26/3 in 10, Zimbabwe -- bad enough in isolation, but seen in context of Lanka's 69/0 at the ten over mark, horrendous. By then, the ask had also gone above the 6-an over mark, 251 needed in 240 where, at the start of the innings, the ask was just 5.54.

There was something of the buttered slide about the Zimbabwean innings around this point -- a feeling accentuated by Nuwan Zoysa in the 14th over. Having pulled up in his previous over with a dizzy spell brought on, presumably, by the heat and dehydration, Zoysa produced a ball identical to the one that took out Flower. This time, it was Campbell who fell into the trap, forced to play at the lifting, away-seaming delivery to make Kaluwitharana happy behind the stumps.

The two opening bowlers had pretty much finished off the match inside the first 15 overs. Consider the figures for their respective first spells: Vaas 6-2-15-2 and Zoysa 7-2-14-2.

Muralitharan took over in the 16th over and promptly bowled Guy Whittall with the one going through with the arm.

In his next, Murli bowled one from wide of the crease, curving it in, the making it turn dramatically to trap Grant Flower on the back foot, bang in front of middle. 46/6, and Heath Streak and Dirk Viljoen, the two men out there, had only pride to play for.

Pride carried them to the 36th over, before Streak (25/55) fell.

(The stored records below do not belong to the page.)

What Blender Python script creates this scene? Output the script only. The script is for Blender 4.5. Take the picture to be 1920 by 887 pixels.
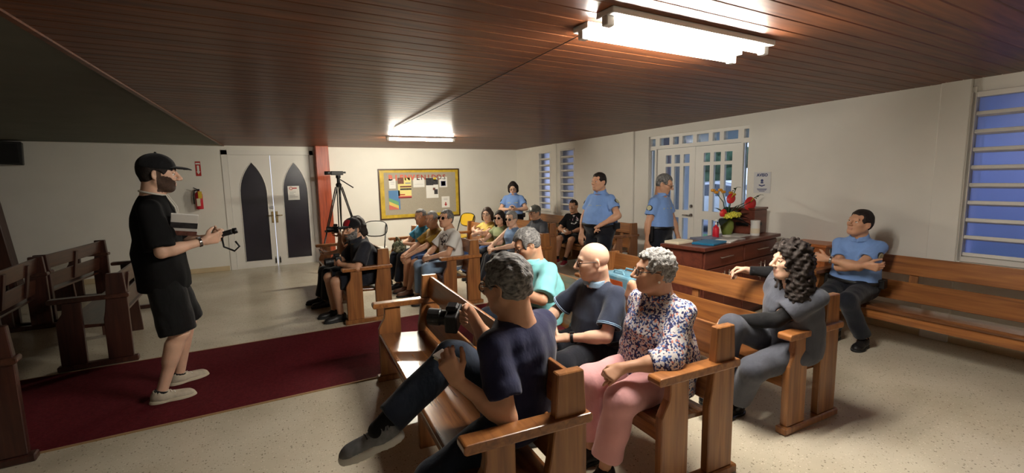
import bpy, bmesh, math, random
import numpy as np
from mathutils import Vector, Matrix
random.seed(7); np.random.seed(7)
for o in list(bpy.data.objects): bpy.data.objects.remove(o)
SC = bpy.context.scene; COL = SC.collection
R = math.radians
# ---------------------------------------------------------------- camera
CAM_H = 1.68
cam = bpy.data.cameras.new('camera'); camo = bpy.data.objects.new('camera', cam); COL.objects.link(camo)
cam.sensor_width = 36.0; cam.sensor_fit = 'HORIZONTAL'; cam.lens = 36.0*876.0/1920.0; cam.clip_start = 0.02; cam.clip_end = 200
_y, _p, _r = R(29.58), R(7.112), R(-1.133)
_f = Vector((math.sin(_y)*math.cos(_p), math.cos(_y)*math.cos(_p), -math.sin(_p)))
_rt = Vector((math.cos(_y), -math.sin(_y), 0)); _up = _rt.cross(_f)
_rt, _up = _rt*math.cos(_r)+_up*math.sin(_r), _up*math.cos(_r)-_rt*math.sin(_r)
camo.matrix_world = Matrix(((_rt.x,_up.x,-_f.x,0),(_rt.y,_up.y,-_f.y,0),(_rt.z,_up.z,-_f.z,CAM_H),(0,0,0,1)))
SC.camera = camo
# ---------------------------------------------------------------- world, exposure
w = bpy.data.worlds.new('dusk'); SC.world = w; w.use_nodes = True
bg = w.node_tree.nodes['Background']; bg.inputs[0].default_value = (0.44,0.50,0.66,1); bg.inputs[1].default_value = 2.1
SC.view_settings.view_transform = 'Standard'; SC.view_settings.look = 'None'
SC.view_settings.gamma = 1.0; SC.view_settings.use_curve_mapping = False
SC.view_settings.exposure = 0.75
TUBE_E = 185.0
# ---------------------------------------------------------------- materials
def lin(c):
    return tuple(((v/255)/12.92 if v/255 <= 0.04045 else ((v/255+0.055)/1.055)**2.4) for v in c)
MATS = {}
def mat(name, col, rough=0.6, spec=0.4, metal=0.0, noise=0.0, nscale=8.0, stretch=(1,1,1), bump=0.0, bscale=40.0, coat=0.0, col2=None, sub=0.0, trans=0.0, emit=None, estr=0.0, alpha=1.0, sheen=0.0, detail=4.0, coords='Object'):
    """procedural principled material: colour broken up by noise, optional bump"""
    if name in MATS: return MATS[name]
    m = bpy.data.materials.new(name); m.use_nodes = True; nt = m.node_tree; b = nt.nodes['Principled BSDF']
    c = lin(col); b.inputs['Base Color'].default_value = (*c,1)
    b.inputs['Roughness'].default_value = rough; b.inputs['Metallic'].default_value = metal
    b.inputs['Specular IOR Level'].default_value = spec
    b.inputs['Coat Weight'].default_value = coat; b.inputs['Coat Roughness'].default_value = 0.15
    b.inputs['Transmission Weight'].default_value = trans; b.inputs['Alpha'].default_value = alpha
    b.inputs['Sheen Weight'].default_value = sheen
    if sub: b.inputs['Subsurface Weight'].default_value = sub; b.inputs['Subsurface Radius'].default_value = (0.012,0.005,0.003)
    if emit: b.inputs['Emission Color'].default_value = (*lin(emit),1); b.inputs['Emission Strength'].default_value = estr
    tc = nt.nodes.new('ShaderNodeTexCoord'); mp = nt.nodes.new('ShaderNodeMapping'); mp.inputs['Scale'].default_value = stretch
    nt.links.new(tc.outputs[coords], mp.inputs[0])
    if noise > 0 or col2:
        n = nt.nodes.new('ShaderNodeTexNoise'); n.inputs['Scale'].default_value = nscale; n.inputs['Detail'].default_value = detail
        nt.links.new(mp.outputs[0], n.inputs[0])
        r = nt.nodes.new('ShaderNodeValToRGB'); r.color_ramp.elements[0].position = 0.3; r.color_ramp.elements[1].position = 0.7
        c2 = lin(col2) if col2 else tuple(min(1,v*(1+noise)) for v in c)
        c1 = c if col2 else tuple(v*(1-noise) for v in c)
        r.color_ramp.elements[0].color = (*c1,1); r.color_ramp.elements[1].color = (*c2,1)
        nt.links.new(n.outputs[0], r.inputs[0]); nt.links.new(r.outputs[0], b.inputs['Base Color'])
    if bump > 0:
        n2 = nt.nodes.new('ShaderNodeTexNoise'); n2.inputs['Scale'].default_value = bscale; n2.inputs['Detail'].default_value = 3
        nt.links.new(mp.outputs[0], n2.inputs[0]); bu = nt.nodes.new('ShaderNodeBump'); bu.inputs['Strength'].default_value = bump; bu.inputs['Distance'].default_value = 0.01
        nt.links.new(n2.outputs[0], bu.inputs['Height']); nt.links.new(bu.outputs[0], b.inputs['Normal'])
    MATS[name] = m; return m
def wood(name, c_dark, c_light, axis=1, rough=0.38, coat=0.25, scale=1.0, rnd=0.25, spec=0.4):
    """long grain wood; axis = direction of the grain in object space"""
    if name in MATS: return MATS[name]
    m = bpy.data.materials.new(name); m.use_nodes = True; nt = m.node_tree; b = nt.nodes['Principled BSDF']; L = nt.links.new
    tc = nt.nodes.new('ShaderNodeTexCoord'); mp = nt.nodes.new('ShaderNodeMapping')
    s = [22*scale]*3; s[axis] = 1.3*scale; mp.inputs['Scale'].default_value = s
    oi = nt.nodes.new('ShaderNodeObjectInfo'); add = nt.nodes.new('ShaderNodeVectorMath'); add.operation = 'ADD'
    mul = nt.nodes.new('ShaderNodeMath'); mul.operation = 'MULTIPLY'; mul.inputs[1].default_value = 37.0
    L(oi.outputs['Random'], mul.inputs[0]); L(tc.outputs['Object'], add.inputs[0]); L(mul.outputs[0], add.inputs[1]); L(add.outputs[0], mp.inputs[0])
    n = nt.nodes.new('ShaderNodeTexNoise'); n.inputs['Scale'].default_value = 1.6; n.inputs['Detail'].default_value = 6; n.inputs['Distortion'].default_value = 0.6
    L(mp.outputs[0], n.inputs[0]); r = nt.nodes.new('ShaderNodeValToRGB')
    r.color_ramp.elements[0].position = 0.25; r.color_ramp.elements[1].position = 0.75
    r.color_ramp.elements[0].color = (*lin(c_dark),1); r.color_ramp.elements[1].color = (*lin(c_light),1); L(n.outputs[0], r.inputs[0])
    hv = nt.nodes.new('ShaderNodeHueSaturation'); mr = nt.nodes.new('ShaderNodeMapRange'); mr.inputs[3].default_value = 1-rnd; mr.inputs[4].default_value = 1+rnd
    L(oi.outputs['Random'], mr.inputs[0]); L(mr.outputs[0], hv.inputs['Value']); L(r.outputs[0], hv.inputs['Color']); L(hv.outputs[0], b.inputs['Base Color'])
    bu = nt.nodes.new('ShaderNodeBump'); bu.inputs['Strength'].default_value = 0.12; bu.inputs['Distance'].default_value = 0.004
    L(n.outputs[0], bu.inputs['Height']); L(bu.outputs[0], b.inputs['Normal'])
    b.inputs['Roughness'].default_value = rough; b.inputs['Coat Weight'].default_value = coat; b.inputs['Coat Roughness'].default_value = 0.2; b.inputs['Specular IOR Level'].default_value = spec
    MATS[name] = m; return m
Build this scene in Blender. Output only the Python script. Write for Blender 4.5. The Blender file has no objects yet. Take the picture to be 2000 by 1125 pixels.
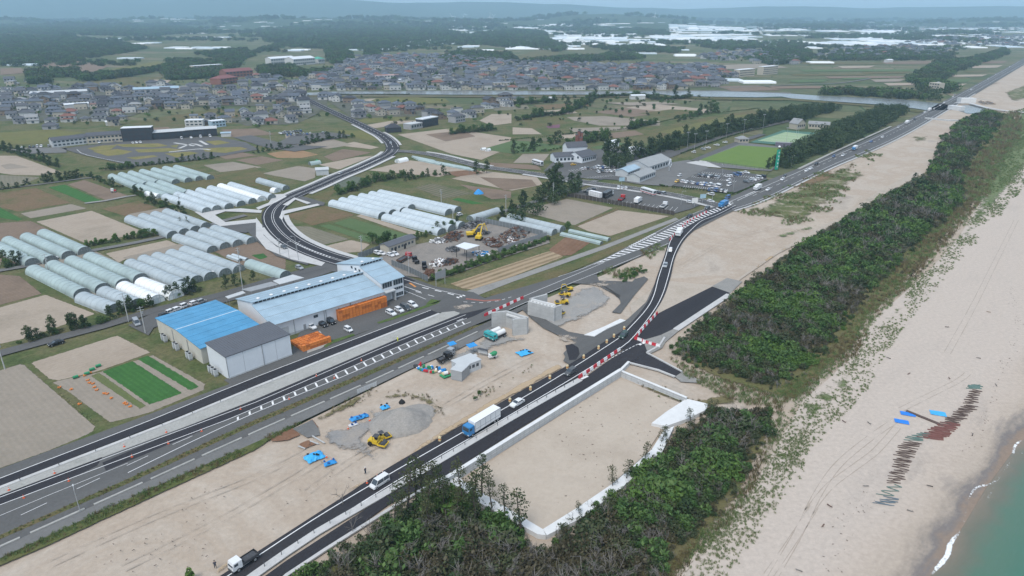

Having restrained his shot-making and focussed on just staying there and taking singles, Streak nudged one around to the leg side and took off. Sanath Jayasuriya, at short fine leg, raced around, fielded, and fired the throw to the bowler's end to catch Streak out of his ground. 108/7.

Same over, a ball later, and Arnold floated outside off, turning it in. Bryan Strang went into the parody of a square drive, playing all over the ball for it to curl back and crash into the stumps.

Oh well, to cut a long story short, Zimbabwe lost. And ensured that barring a miracle or three, they won't get into the final. For those who believe in miracles and Santa Claus, what it takes is for Zimbabwe, tomorrow, to beat India by a massive margin, and then to sit back and hope that the day after, Sri Lanka will in their turn hand India a severe thrashing.

Which will level India and Zimbabwe on points, leaving Zimbabwe the hope of edging India on run rate. Given the margin of today's defeat, it doesn't seem too likely, though.